--- YOUR INSTRUCTIONS ---
Using the listing below, give again exactly the lines from the line with "Reconstruct this image" to the line with "CAMPOS = Vector((0, 0, CH))", inclusive, without the pictures.

--- SUPPLIED ENTRIES ---
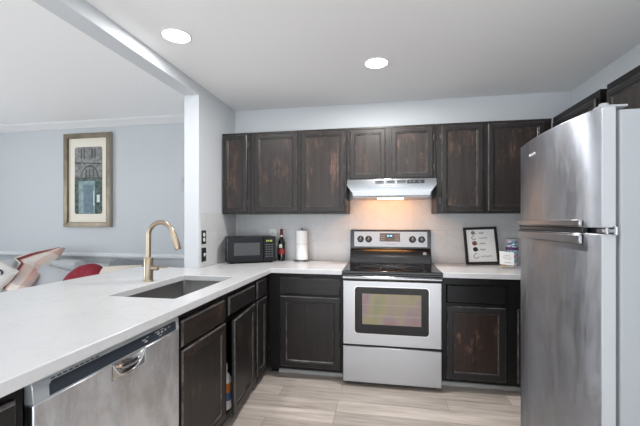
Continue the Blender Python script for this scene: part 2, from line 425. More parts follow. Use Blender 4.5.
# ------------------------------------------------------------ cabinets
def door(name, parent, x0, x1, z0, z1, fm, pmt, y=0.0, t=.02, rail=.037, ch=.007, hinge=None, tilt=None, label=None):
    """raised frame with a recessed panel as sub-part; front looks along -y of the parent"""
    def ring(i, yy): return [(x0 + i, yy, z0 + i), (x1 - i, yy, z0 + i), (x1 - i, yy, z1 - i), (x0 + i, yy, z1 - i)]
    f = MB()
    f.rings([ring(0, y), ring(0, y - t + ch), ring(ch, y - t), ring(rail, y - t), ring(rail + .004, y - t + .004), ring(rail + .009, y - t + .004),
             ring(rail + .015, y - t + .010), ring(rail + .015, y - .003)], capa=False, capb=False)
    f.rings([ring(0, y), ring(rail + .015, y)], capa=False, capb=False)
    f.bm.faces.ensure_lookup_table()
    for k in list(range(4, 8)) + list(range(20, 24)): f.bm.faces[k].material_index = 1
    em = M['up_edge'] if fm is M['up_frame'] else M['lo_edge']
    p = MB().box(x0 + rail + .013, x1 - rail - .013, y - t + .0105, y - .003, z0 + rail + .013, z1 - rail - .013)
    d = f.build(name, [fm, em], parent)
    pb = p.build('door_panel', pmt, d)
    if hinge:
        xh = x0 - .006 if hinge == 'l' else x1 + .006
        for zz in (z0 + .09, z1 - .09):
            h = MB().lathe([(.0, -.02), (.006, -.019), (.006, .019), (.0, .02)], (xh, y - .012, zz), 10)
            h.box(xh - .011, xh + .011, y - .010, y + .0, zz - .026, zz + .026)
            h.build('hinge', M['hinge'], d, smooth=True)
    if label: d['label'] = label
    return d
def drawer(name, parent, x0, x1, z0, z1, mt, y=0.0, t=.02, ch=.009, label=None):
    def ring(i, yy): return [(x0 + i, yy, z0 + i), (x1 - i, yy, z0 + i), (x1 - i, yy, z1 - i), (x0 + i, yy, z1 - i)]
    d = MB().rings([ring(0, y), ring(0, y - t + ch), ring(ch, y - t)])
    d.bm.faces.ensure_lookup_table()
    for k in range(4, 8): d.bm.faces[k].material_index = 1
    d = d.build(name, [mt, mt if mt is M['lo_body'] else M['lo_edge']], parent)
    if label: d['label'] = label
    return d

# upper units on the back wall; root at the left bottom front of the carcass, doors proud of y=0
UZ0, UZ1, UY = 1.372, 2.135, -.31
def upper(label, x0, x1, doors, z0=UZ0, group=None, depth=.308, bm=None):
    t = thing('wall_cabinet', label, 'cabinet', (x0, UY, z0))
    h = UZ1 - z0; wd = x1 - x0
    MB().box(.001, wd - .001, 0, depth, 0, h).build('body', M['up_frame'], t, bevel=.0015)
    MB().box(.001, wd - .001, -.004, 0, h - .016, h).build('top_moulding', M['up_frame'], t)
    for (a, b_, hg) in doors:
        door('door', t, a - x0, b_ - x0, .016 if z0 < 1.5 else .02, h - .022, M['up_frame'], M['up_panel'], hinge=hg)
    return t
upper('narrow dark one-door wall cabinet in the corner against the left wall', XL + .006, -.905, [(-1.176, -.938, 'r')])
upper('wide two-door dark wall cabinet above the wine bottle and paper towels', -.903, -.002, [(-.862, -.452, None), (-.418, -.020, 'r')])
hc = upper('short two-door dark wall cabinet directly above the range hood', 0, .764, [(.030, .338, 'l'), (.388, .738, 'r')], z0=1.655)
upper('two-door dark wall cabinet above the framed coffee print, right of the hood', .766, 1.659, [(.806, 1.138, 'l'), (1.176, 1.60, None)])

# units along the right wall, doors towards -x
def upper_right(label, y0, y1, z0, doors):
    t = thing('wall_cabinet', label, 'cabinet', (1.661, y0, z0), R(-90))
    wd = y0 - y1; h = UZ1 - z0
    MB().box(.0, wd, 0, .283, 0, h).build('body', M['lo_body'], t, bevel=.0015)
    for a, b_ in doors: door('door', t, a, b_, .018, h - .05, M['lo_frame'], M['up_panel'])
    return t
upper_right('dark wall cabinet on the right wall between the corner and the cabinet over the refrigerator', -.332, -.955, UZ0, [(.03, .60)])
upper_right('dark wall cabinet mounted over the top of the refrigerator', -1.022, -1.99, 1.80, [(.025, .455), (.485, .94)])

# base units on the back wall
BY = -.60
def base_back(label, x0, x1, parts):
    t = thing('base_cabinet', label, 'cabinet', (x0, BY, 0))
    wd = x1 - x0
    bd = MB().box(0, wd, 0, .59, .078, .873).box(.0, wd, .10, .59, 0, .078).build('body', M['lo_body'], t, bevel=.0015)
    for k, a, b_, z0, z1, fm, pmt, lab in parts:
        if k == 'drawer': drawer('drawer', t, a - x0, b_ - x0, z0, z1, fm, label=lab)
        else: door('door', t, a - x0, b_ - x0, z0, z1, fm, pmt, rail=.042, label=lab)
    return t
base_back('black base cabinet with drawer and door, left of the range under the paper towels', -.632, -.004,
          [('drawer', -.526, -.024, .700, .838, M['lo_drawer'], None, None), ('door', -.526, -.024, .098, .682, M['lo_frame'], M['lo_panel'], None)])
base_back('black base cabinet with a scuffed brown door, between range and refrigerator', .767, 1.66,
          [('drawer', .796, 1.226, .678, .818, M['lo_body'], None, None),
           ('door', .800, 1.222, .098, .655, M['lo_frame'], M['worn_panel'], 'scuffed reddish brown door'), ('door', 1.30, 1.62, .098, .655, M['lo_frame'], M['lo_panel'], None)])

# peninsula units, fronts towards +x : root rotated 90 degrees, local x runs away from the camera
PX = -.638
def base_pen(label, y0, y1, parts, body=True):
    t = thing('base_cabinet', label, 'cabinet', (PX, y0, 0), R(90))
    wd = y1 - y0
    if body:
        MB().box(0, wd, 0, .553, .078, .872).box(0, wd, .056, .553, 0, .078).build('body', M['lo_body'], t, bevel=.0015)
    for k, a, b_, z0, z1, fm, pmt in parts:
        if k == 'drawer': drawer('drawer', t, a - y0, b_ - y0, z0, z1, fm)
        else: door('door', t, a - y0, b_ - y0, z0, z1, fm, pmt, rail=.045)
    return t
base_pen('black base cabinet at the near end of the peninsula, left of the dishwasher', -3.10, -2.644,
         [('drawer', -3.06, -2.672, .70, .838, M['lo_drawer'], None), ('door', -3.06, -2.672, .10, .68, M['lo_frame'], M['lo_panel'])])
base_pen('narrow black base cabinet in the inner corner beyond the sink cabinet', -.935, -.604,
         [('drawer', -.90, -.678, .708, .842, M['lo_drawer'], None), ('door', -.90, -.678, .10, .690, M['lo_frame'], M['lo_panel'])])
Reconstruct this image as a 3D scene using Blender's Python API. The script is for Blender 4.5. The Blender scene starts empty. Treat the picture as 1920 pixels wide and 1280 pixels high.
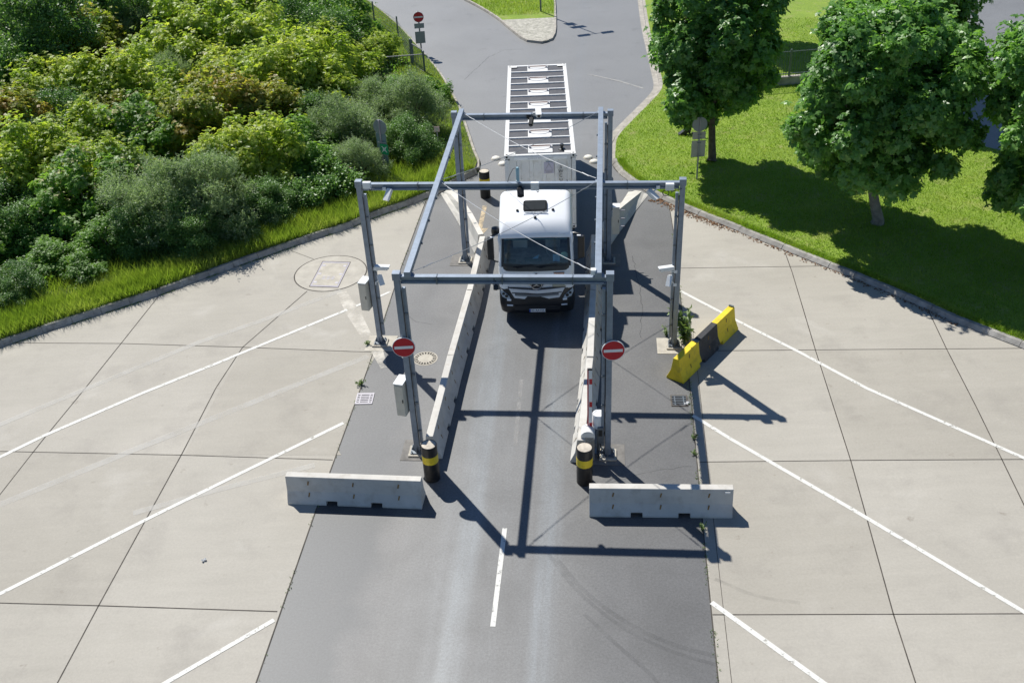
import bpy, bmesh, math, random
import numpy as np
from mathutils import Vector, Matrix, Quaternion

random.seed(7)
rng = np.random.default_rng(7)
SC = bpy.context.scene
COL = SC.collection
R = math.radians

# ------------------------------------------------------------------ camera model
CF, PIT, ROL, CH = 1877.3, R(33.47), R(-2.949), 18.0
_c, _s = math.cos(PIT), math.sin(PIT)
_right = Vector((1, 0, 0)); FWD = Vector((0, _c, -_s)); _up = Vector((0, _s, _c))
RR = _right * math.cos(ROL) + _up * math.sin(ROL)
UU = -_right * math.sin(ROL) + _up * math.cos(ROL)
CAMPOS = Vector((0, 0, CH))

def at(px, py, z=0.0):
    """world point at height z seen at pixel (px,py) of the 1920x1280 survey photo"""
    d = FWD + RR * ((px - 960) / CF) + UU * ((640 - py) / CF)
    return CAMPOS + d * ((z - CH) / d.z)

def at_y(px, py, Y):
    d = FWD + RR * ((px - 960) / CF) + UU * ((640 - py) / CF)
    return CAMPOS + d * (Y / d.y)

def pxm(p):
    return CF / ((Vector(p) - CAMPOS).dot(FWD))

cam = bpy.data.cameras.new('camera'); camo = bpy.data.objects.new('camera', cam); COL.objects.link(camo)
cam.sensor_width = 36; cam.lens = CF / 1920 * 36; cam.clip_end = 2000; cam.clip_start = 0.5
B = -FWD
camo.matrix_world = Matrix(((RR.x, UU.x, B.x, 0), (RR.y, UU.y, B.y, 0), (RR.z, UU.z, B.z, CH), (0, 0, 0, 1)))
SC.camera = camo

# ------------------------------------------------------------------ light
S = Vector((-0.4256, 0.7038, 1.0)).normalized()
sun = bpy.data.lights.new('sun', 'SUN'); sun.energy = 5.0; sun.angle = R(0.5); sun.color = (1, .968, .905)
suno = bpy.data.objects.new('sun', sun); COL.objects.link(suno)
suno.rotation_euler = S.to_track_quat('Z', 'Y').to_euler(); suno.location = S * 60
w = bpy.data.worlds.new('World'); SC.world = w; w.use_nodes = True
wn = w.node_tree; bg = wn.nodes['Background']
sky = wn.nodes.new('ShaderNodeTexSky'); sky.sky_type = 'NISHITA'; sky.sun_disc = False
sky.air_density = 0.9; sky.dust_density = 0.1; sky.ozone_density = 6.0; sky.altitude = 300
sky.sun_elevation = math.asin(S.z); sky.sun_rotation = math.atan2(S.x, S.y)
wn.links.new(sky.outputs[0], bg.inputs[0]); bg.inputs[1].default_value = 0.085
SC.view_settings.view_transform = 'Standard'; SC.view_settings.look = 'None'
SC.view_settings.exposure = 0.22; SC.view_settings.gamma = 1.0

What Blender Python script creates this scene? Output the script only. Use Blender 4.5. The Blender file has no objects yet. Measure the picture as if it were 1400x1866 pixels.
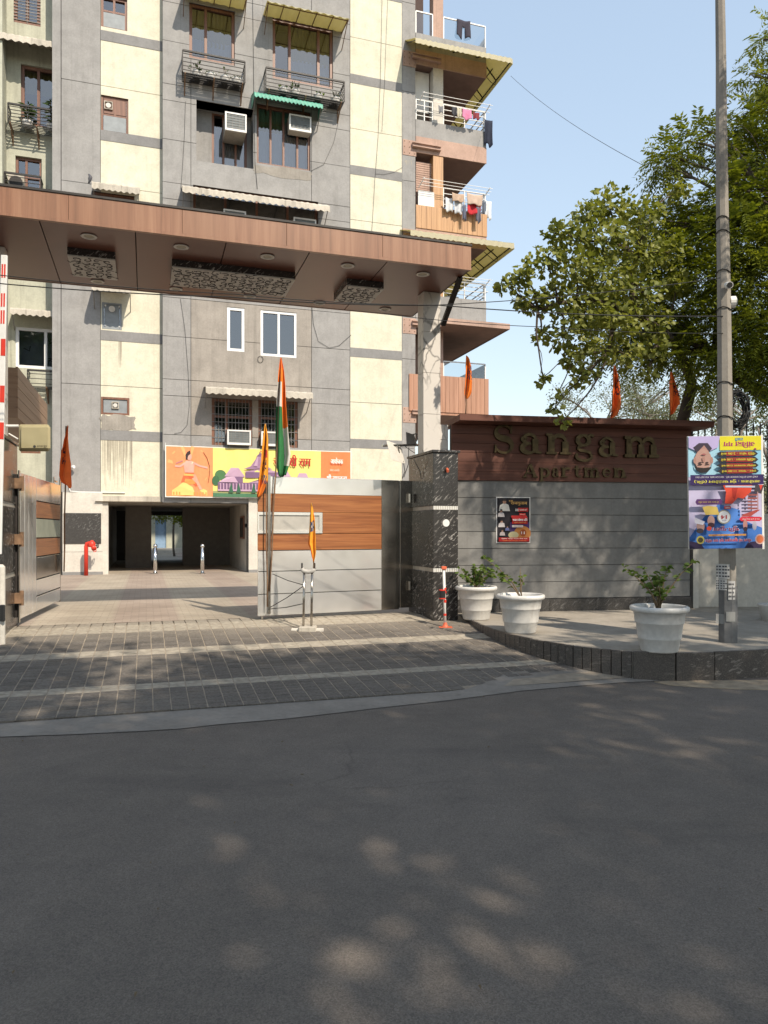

--- REPLY TO THE TASK ---
Reconstruct this image as a 3D scene using Blender's Python API. The script is for Blender 4.5. The Blender scene starts empty. Treat the picture as 1920 pixels wide and 1280 pixels high.
import bpy, bmesh, math, random
import numpy as np
from mathutils import Vector, Matrix, Quaternion

random.seed(7)
rng = np.random.default_rng(7)
SC = bpy.context.scene
COL = SC.collection
R = math.radians

# ------------------------------------------------------------------ camera model
CF, PIT, ROL, CH = 1877.3, R(33.47), R(-2.949), 18.0
_c, _s = math.cos(PIT), math.sin(PIT)
_right = Vector((1, 0, 0)); FWD = Vector((0, _c, -_s)); _up = Vector((0, _s, _c))
RR = _right * math.cos(ROL) + _up * math.sin(ROL)
UU = -_right * math.sin(ROL) + _up * math.cos(ROL)
CAMPOS = Vector((0, 0, CH))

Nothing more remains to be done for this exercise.